With the ring empty, Naito goes for Destino, but he’s met with a swivelling lariat for a near-fall by KENTA, before a Go 2 Sleep’s countered with the reverse DDT part of Destino. KENTA’s back, throwing Naito into the exposed buckle, rolling him up for a near-fall as Naito came up red. And I mean RED. KENTA keeps up with a Busaiku knee for a near-fall, before a Go 2 Sleep was teased… but it’s countered into a bloody reverse ‘rana! Valencia – Al Snow’s old Snow Plow – follows for a near-fall, before Destino put KENTA away. Whenever Kevin Kelly elongates the O, you know we’re done! Naito’s your winner, but left in a bloody heap after a match that started irritatingly slow (by design), but picked up and went through a lull before the run-in shenanigans at the end got everyone going again. ****

After the match, Naito called out Hiromu Takahashi – the next “big” show for New Japan is their Anniversary show on March 3rd, and the tradition has always been the heavyweight vs. junior champions in the main event there. Hiromu accepts, so that’s your top match for the 48th anniversary show in a little over three weeks’ time. Hiromu made a point of picking up the heavyweight title, which is a nice seed for a ways down the line… but first, a mini “road” tour, which will mark the retirements of Tiger Hattori and Manabu Nakanishi, as New Japan close out February with a four-way run at Korakuen Hall.

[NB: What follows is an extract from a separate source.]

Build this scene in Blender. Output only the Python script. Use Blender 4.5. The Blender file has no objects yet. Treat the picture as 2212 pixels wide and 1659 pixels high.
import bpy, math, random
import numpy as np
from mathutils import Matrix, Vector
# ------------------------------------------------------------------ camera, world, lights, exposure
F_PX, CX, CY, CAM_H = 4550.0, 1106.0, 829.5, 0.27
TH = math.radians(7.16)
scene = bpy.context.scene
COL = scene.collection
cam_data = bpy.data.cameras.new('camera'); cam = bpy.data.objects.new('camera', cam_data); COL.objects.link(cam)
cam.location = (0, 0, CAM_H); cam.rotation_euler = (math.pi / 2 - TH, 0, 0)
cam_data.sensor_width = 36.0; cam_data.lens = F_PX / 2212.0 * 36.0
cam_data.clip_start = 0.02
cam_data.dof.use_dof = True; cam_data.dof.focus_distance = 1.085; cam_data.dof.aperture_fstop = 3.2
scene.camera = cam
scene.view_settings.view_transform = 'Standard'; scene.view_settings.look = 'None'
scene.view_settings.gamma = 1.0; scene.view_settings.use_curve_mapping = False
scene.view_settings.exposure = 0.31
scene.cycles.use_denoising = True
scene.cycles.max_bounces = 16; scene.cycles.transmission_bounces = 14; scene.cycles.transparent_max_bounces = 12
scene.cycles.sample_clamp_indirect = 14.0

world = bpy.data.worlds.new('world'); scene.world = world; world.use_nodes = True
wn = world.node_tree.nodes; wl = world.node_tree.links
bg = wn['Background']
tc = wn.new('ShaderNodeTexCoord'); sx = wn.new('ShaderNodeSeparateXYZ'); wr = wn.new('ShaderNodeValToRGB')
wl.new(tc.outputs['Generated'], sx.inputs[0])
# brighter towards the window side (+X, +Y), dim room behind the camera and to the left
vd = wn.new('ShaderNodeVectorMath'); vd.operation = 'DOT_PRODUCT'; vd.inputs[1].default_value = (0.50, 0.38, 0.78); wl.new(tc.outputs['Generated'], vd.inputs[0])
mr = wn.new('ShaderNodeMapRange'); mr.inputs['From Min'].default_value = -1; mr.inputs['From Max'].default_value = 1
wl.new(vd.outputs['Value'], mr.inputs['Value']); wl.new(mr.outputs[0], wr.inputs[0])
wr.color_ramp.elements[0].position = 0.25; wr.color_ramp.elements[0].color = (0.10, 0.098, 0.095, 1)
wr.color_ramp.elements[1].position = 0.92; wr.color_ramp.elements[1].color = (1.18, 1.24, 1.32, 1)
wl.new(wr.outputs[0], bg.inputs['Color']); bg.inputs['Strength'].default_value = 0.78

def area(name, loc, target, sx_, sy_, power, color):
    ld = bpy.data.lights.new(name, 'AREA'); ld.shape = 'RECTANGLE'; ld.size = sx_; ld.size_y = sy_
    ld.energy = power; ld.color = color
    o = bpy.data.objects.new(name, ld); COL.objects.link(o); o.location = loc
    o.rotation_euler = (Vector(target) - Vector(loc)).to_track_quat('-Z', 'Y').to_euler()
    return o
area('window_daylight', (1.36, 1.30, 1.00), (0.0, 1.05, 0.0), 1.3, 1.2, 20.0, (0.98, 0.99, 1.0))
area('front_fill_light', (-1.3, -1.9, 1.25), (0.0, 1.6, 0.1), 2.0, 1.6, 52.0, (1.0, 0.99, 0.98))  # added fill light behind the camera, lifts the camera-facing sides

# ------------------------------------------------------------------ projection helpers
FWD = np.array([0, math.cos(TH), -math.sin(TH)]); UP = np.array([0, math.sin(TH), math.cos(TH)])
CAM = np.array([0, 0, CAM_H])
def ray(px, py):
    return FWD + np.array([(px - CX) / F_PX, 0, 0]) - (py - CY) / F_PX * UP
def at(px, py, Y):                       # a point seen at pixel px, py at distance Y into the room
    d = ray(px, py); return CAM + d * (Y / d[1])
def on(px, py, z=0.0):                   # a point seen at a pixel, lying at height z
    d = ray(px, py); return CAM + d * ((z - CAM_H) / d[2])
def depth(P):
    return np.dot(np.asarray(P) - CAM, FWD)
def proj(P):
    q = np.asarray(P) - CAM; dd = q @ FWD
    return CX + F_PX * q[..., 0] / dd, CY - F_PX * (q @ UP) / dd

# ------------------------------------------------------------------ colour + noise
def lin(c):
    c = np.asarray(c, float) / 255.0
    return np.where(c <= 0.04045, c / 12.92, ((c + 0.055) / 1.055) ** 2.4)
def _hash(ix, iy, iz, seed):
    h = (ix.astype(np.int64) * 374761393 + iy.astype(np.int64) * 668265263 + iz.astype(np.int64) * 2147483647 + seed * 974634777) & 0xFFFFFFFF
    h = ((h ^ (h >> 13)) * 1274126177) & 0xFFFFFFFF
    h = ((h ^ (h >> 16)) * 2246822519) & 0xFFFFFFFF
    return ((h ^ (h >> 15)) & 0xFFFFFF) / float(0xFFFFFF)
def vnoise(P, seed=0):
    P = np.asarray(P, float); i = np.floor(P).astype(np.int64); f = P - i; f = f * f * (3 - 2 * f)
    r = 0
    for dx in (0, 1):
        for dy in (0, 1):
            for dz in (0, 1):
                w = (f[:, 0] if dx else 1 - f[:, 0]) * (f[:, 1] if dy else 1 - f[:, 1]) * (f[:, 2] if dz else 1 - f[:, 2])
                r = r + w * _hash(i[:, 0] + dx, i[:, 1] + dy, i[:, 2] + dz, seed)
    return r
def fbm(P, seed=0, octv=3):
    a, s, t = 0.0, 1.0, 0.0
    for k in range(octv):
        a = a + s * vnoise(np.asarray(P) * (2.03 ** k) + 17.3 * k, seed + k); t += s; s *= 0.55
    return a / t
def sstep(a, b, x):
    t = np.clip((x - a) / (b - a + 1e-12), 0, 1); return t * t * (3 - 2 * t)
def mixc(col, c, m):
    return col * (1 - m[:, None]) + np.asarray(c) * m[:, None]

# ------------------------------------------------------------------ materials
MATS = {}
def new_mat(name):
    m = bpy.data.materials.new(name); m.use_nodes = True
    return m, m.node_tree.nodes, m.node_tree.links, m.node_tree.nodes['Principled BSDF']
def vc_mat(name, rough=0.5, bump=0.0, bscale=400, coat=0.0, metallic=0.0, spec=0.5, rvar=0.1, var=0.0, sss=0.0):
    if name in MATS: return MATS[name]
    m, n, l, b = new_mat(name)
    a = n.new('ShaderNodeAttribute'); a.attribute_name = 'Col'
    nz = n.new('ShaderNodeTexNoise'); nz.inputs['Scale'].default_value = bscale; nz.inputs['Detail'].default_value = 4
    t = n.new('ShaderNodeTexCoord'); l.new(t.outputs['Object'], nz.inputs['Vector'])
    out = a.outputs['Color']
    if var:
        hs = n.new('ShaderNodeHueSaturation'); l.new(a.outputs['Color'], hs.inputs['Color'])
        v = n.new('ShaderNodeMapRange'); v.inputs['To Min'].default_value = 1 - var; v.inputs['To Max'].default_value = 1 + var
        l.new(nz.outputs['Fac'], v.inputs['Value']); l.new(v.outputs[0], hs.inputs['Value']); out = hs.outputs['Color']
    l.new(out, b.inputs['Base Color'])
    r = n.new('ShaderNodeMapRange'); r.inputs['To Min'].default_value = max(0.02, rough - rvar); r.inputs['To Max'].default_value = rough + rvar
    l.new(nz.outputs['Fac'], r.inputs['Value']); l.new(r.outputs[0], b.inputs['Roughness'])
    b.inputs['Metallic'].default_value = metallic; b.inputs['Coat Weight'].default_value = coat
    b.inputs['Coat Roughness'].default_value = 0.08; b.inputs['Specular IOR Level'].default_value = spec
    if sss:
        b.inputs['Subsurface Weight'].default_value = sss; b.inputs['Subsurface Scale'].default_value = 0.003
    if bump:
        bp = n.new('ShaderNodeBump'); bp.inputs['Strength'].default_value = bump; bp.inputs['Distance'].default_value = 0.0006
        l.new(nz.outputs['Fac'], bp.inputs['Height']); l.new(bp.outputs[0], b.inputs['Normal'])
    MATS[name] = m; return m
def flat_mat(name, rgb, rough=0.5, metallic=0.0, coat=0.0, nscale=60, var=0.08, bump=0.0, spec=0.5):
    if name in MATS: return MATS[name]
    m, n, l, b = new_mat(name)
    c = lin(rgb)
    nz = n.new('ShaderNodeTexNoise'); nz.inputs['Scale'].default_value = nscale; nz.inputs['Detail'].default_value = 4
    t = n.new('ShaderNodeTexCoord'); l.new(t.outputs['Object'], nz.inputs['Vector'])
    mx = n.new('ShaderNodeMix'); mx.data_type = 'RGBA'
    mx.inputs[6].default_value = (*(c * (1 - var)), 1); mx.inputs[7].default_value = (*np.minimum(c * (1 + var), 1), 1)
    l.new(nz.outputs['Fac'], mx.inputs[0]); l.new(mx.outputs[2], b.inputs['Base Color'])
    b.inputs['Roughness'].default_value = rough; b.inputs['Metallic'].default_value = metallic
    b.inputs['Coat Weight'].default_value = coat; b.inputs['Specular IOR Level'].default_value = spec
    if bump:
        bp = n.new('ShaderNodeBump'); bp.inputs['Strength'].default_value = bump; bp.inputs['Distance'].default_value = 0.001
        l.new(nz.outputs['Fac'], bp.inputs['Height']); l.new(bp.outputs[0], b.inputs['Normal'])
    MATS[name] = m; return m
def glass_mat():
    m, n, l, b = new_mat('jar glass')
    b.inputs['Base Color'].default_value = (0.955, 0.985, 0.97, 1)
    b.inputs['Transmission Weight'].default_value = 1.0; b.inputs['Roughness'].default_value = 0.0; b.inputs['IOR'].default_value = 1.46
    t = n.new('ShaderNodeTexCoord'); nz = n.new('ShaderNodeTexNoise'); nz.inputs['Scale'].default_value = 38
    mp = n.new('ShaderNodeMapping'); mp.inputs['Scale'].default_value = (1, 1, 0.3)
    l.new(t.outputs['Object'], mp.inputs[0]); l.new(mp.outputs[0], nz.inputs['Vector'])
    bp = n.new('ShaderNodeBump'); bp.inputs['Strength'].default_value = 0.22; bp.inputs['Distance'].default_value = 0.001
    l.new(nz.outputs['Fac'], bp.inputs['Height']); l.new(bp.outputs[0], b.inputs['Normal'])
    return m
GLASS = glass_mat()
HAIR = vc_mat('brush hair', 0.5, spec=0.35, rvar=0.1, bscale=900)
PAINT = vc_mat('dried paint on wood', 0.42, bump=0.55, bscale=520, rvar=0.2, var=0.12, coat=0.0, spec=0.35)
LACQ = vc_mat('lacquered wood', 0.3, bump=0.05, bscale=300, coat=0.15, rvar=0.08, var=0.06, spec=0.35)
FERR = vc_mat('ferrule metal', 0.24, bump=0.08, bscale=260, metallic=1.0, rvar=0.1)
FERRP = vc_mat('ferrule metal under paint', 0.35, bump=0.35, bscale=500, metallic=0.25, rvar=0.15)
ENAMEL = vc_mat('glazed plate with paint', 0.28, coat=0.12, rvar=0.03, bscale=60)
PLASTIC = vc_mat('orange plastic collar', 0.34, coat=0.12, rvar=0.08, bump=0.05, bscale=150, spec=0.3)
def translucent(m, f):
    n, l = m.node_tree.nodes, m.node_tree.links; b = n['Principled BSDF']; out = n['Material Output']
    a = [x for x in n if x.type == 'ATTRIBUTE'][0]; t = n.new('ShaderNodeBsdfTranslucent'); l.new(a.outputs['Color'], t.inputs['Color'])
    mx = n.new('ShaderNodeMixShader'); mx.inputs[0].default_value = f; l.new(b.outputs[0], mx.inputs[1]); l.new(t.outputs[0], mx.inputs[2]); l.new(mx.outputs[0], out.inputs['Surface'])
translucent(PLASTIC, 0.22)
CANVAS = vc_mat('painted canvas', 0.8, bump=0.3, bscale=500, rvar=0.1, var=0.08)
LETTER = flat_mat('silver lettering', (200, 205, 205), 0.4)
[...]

The New Beginning in Osaka was an excellent show, which delivered on pretty much every front. While we had the usual undercard padding, nothing on this line-up felt like a waste of space or egregiously bad – and did the usual thing of building up to future encounters. Teachers versus students for the IWGP junior tag titles, along with ZSJ vs. Moxley are matches that’ll have just about anyone salivating, albeit to different levels… and when you’ve drawn over 11,000 for this show, you can’t call this anything but a success.